Ed Miliband once more rises to his feet, this time to claim that the government is failing to meet its own NHS targets, that accident and emergency waiting times are up: that there is an A&E crisis, even. There is a creaking noise and the sound of clanking gears. It becomes clear at this point that the leader of the opposition is standing upon, of all things, a trap door.
The PM answers by administering a mouthful of figures accompanied by a firm poke at the NHS in Wales, which is run by Labour and is, he says, coming apart at the seams. Miliband rises once more and again, he's sticking to the NHS. He is now all but tap dancing on the trap door, arguing that Labour is the party of the NHS, or words to that effect, and that the present government has no idea what it's doing.
And now the PM has his chance. If you want to know anything about Labour and the NHS, he tells the house, "then read the Mid Staffs report." Clank! And with that, the trap door swings suddenly open beneath Ed Miliband, who vanishes into the oubliette beneath.
After this, it becomes somewhat challenging to concentrate. There are other questions, one even from Mr Miliband himself as he clings to the mossy sloped walls of his new subterranean home. But the question that remains is really what on earth Mr Miliband was thinking. To open up with such a dangerous channel of questions was colossally ill-advised, especially as the select committee on the mid Staffs report met in the House only yesterday. And yet the PM, of whom there is much to ask at present, was able to despatch Ed with one pull of the lever.
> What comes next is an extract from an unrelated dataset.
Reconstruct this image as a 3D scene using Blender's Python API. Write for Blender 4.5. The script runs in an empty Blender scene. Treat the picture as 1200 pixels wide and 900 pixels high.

Could it be that Miliband was banking on rather worse news this week on the economy than proved the case? Did he have a clutch of triple dip questions that needed to be shelved at short notice when projections by economists began to suggest that no such triple dip had occurred? Perhaps—but this is to take things into the realm of speculation. What is certain, however, is that the leader of the opposition made a rather straightforward blunder today, when there were so much low hanging fruit that he might have picked. And triple dip or not, the lowest hanging of them all, the economy, went completely unmentioned.